The year Capra quit the business, The Sound of Music, won the top Oscars. Just four years later, Midnight Cowboy (1969) captured the same top Oscars, confirming both Capra’s and Champlin’s view that filmdom was veering in the wrong direction and ever worsening by the time he died in 1991. Which was when Silence of the Lambs won the top Oscars, signalling yet again Hollywood’s deep commitment to assisting, advancing, promoting and financially supporting the so-called “sexual revolution” – in which the separation of sex from the natural law of procreation and its consequent perversions was justified, glamorized and normalized.

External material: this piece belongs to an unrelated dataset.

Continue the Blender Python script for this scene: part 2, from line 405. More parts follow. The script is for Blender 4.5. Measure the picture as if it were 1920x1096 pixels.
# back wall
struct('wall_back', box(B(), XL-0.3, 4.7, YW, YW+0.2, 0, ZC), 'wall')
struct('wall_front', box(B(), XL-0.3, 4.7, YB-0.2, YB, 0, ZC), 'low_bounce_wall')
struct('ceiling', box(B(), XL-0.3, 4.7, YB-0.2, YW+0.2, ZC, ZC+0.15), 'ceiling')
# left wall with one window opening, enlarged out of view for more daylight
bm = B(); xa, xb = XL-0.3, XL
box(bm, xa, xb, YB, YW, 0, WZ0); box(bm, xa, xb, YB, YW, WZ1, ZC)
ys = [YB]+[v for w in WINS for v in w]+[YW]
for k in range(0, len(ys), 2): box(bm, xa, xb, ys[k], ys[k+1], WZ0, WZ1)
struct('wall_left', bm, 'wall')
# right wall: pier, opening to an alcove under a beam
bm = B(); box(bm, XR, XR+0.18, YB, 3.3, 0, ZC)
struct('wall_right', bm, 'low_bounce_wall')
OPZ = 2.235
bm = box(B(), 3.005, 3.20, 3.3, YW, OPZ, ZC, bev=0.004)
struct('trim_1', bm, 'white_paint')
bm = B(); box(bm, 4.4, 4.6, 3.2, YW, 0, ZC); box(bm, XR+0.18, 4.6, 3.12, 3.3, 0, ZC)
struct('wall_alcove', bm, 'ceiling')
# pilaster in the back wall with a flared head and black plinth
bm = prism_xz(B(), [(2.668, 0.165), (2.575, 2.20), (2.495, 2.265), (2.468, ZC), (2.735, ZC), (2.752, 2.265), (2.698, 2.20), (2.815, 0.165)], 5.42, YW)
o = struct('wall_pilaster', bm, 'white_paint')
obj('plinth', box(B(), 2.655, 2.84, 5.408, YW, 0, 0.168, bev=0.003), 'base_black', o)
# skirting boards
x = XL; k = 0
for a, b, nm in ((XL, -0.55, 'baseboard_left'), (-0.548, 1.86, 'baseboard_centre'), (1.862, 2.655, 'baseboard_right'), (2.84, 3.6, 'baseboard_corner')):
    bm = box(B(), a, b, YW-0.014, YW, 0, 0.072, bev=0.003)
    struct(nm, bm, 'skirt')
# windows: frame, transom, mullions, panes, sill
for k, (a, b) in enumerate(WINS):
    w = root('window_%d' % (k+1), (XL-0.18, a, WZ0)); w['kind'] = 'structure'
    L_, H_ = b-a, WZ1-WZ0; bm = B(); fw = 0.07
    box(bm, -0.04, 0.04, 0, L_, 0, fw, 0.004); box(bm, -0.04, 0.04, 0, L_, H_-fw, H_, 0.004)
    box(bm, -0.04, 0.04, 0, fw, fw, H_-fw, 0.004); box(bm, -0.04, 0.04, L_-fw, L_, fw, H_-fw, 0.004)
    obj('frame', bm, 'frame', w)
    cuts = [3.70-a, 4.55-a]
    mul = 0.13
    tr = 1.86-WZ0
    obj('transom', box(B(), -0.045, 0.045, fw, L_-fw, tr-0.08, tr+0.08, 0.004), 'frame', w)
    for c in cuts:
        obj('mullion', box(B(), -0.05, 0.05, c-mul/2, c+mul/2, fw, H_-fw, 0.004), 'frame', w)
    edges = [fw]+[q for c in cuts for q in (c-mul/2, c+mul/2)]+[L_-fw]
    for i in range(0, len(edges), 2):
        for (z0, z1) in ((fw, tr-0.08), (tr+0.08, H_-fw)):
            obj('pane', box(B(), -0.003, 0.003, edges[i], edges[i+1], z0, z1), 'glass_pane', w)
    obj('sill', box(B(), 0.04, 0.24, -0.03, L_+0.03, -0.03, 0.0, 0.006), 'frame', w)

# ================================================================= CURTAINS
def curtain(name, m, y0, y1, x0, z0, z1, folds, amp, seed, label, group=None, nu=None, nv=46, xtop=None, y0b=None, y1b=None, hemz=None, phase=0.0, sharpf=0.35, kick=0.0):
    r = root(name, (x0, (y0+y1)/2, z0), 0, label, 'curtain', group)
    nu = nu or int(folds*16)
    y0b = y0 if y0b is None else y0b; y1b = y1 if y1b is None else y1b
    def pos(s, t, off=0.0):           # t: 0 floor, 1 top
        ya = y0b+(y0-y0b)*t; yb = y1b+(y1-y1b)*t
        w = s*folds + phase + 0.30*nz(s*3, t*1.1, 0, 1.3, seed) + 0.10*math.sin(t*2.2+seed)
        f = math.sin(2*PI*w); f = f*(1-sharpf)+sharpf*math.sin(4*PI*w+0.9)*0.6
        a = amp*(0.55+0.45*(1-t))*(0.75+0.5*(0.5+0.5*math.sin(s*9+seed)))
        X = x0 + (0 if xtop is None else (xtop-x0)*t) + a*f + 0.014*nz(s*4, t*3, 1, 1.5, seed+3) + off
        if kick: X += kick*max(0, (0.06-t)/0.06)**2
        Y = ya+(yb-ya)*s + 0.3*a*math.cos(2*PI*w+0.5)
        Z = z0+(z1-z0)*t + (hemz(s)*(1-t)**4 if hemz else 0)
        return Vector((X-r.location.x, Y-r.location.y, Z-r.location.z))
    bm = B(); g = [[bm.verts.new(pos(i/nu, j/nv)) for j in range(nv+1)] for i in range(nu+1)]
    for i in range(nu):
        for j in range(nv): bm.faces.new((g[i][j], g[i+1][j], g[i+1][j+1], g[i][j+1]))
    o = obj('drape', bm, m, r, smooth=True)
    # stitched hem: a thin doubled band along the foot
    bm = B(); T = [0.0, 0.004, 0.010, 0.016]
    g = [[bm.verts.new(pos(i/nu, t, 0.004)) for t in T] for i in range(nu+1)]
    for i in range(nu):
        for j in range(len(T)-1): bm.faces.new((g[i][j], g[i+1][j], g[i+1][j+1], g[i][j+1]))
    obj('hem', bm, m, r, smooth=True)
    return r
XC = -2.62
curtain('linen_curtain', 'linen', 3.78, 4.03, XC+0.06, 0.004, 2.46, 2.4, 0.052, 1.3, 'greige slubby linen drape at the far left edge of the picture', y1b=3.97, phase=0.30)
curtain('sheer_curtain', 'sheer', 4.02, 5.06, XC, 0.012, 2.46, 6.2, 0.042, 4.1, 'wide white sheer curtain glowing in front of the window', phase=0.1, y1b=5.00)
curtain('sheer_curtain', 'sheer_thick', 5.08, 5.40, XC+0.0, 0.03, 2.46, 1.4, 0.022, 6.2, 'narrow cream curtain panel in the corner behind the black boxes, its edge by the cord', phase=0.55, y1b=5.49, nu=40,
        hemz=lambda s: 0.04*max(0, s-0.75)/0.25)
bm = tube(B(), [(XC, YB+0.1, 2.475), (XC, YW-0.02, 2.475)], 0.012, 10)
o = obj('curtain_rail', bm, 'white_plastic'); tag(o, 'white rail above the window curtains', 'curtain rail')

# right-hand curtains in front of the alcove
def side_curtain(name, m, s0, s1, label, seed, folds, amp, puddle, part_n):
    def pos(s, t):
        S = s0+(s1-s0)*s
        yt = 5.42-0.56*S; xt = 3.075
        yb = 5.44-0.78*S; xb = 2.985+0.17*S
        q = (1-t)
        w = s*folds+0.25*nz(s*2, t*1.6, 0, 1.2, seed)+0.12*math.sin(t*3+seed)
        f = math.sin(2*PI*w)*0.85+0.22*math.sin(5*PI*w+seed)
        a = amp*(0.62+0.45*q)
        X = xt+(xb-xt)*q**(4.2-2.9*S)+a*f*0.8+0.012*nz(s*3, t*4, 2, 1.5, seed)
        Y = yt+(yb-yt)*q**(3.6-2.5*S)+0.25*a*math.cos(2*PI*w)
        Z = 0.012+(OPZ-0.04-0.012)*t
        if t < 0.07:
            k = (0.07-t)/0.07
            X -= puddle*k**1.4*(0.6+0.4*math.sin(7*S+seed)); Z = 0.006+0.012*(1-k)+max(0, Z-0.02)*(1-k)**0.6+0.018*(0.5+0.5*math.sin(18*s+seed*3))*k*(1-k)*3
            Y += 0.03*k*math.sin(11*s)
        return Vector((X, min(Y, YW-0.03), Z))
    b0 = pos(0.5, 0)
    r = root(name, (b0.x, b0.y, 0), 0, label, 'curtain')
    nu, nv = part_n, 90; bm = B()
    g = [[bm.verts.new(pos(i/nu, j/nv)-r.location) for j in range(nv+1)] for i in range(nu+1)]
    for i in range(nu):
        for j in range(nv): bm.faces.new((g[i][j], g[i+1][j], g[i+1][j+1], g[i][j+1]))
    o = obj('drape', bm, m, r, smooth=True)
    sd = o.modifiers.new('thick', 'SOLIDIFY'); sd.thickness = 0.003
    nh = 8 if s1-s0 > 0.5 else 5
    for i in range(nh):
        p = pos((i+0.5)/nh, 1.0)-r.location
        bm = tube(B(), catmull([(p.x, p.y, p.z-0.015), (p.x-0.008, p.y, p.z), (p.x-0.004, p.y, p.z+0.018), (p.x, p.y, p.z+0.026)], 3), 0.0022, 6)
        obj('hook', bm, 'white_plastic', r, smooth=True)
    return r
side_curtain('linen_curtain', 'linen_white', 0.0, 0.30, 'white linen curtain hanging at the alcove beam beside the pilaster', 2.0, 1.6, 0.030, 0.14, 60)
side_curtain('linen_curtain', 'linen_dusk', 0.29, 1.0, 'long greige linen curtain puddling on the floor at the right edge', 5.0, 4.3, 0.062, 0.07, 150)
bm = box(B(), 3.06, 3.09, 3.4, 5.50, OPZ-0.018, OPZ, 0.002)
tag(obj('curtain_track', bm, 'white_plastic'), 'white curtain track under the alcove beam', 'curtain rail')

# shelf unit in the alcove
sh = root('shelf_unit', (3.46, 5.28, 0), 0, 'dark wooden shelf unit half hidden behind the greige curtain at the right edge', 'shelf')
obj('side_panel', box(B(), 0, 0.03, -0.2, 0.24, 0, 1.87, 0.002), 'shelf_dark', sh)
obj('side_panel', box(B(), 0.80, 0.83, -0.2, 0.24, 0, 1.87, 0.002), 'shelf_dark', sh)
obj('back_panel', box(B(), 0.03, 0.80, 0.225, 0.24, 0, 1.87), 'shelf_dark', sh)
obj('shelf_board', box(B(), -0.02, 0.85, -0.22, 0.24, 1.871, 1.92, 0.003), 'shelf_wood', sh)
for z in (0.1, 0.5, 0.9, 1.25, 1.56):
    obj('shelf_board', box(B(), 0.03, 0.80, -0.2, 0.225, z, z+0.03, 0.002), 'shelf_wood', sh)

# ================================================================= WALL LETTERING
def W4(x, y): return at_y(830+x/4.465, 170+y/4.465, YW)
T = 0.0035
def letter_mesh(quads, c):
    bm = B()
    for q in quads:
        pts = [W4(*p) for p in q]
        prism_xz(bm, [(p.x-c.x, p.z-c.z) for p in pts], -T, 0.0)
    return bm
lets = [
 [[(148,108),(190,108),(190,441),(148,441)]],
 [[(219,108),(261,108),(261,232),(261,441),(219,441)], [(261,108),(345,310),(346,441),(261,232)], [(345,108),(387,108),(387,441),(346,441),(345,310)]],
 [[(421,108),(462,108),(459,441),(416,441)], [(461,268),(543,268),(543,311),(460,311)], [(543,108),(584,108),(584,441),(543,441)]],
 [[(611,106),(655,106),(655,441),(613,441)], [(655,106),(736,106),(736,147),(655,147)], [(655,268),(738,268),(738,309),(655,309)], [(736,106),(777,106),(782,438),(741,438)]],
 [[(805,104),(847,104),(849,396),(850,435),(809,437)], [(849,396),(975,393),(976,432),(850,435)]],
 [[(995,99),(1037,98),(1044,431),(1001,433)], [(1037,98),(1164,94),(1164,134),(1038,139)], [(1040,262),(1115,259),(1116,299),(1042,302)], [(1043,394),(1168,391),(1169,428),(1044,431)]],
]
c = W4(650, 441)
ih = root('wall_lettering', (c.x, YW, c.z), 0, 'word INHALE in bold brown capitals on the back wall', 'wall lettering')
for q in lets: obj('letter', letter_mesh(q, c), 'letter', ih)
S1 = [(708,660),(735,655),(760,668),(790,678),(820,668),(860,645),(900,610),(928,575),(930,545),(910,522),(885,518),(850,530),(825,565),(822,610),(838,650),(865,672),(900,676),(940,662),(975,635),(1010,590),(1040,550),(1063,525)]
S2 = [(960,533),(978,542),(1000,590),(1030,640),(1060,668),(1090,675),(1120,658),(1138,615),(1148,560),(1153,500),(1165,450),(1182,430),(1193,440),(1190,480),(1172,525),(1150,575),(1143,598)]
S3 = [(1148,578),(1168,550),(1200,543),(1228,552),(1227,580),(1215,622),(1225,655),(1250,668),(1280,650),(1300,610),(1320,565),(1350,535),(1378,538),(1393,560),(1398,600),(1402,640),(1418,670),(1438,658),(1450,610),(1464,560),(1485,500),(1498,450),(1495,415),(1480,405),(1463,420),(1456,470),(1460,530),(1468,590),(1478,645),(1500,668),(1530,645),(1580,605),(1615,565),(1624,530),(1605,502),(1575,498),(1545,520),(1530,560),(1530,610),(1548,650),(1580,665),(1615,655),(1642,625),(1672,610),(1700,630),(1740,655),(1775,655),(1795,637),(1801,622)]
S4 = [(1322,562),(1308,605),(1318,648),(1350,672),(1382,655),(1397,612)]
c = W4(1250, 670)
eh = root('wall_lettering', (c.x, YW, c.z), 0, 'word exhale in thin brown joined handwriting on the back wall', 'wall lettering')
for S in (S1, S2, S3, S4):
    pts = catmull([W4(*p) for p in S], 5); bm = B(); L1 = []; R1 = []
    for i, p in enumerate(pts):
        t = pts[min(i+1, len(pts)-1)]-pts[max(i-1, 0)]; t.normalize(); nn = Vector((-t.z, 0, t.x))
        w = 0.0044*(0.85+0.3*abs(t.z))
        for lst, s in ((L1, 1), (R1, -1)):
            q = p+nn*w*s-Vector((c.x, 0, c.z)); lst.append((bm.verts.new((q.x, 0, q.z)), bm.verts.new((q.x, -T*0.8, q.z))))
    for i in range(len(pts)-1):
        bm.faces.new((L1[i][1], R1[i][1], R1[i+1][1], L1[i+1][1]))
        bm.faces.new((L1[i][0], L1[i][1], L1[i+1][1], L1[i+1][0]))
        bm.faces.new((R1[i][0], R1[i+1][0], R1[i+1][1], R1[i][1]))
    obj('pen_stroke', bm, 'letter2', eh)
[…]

And so this destructive trend continued, year after year, unabated and unopposed.
Until now.
Until the atheism, greed and arrogance that fed the production of beastly films now threatens to finish off the Hollywood beast itself, along with its army of phantoms who’ve sickened themselves by spiritually ingesting the very anti-gospel they’ve been propagating.
But why is this happening now?
Could it be that the sins of the Dream Factory have reached critical mass? Could it be that this edifice is now collapsing under the sheer weight of its immorality? Just as Ronald Reagan once speculated about the inevitable fall of the Soviet Union? And just as the Jacobins of the French Revolution were eventually devoured by the atheistic ideology they worshipped?
It might also be argued that the incineration of Hollywood as we’ve known it is another – and very public – example of what the Church calls “the mystery of iniquity”, which may be defined as a violation of the natural order (as found in the natural moral law) so profound that it exceeds the grasp of reason alone and involves the supernatural of which reason is ignorant.
In truth, this may be the earthly expression of that supernatural reality.
But, to me, this unexpected phenomenon now underway in the entertainment world looks a whole lot like spontaneous combustion. Y’know, spontaneous combustion? That inexplicable phenomenon which appears out of nowhere and, perhaps with some help from Hell itself, burns through the affected body, then smoulders for a time until only ashes are left? Ashes so few that not even a phoenix could rise from them.